Tea was the natural answer, though it had not been cultivated by the British until 1839. The vast majority still came from China, where traditional secrets of cultivation, fermentation, and hand rolling were fiercely guarded. Even today, many of those same techniques are still preserved in tea-producing areas of south China.

I have tried to be faithful to the harsh realities of life faced by these early planters. It was a life of beauty and hardship, triumph and challenge. Those who stayed grew to love the life; most would not have chosen to live anywhere else. (Very few would have had a home with anything near the grandeur of Windhaven, of course!) Yes, there actually
is
a record of a tiger in Ceylon. The nineteenth-century explorer, Sir James Tennent, wrote that government officials had seen the creature often while hunting. “One gentleman of the Royal Engineers, who had seen it, assured me that he could not be mistaken as to its being a tiger of India, and one of the largest description.” (Tennent.
Ceylon: A Natural History of the Island.
London: Longman, Green, Longman, and Roberts, 1868).

The events at Cawnpore are as I have told them. Only four men are known for certain to have survived the massacre at the
ghat,
but some records mention a heavily bearded Englishman who escaped through the jungle, only to be shot before he could relate his tale.
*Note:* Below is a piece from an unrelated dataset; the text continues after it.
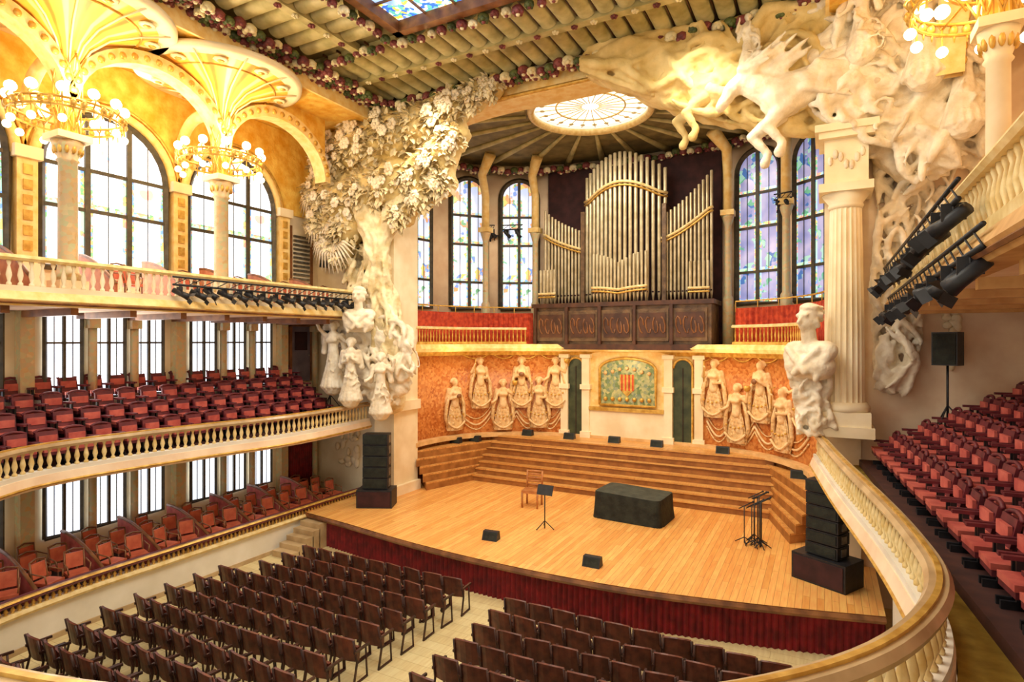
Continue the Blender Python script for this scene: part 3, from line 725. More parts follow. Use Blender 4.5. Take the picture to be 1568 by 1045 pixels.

On that germ of fact I have based Pagan’s escape.

The causes of the massacre—and indeed of the Mutiny itself—are still hotly contested. Here I will only add that acts of extreme compassion and bravery as well as rankest barbarism were committed by both sides,
Angrezi
and Indian.

It is interesting to note that today the government of Sri Lanka is one of the most ardent supporters of wildlife preservation. With an active wildlife conservation program and some ten percent of its acreage set aside for parklands, Sri Lanka is actively working to protect its rich and varied animal population. Elephants are especially revered, for cultural as well as religious reasons, and many ambitious programs have been enacted to relocate these gentle giants to safe forest habitats.

Today no Sri Lankan species is endangered.

Would that
we
could say as much.

Today tea, too, continues to be produced in Sri Lanka in record quantities.

Keemun, Lapsang Souchong, and Hyson. Though the words originated in connection with Chinese teas, they continue to enchant and delight, conjuring up cloud-swept highlands and mysterious, shadowed valleys. I must confess that I have always been a tea lover, and perhaps it was those wonderful, exotic names which captivated me first.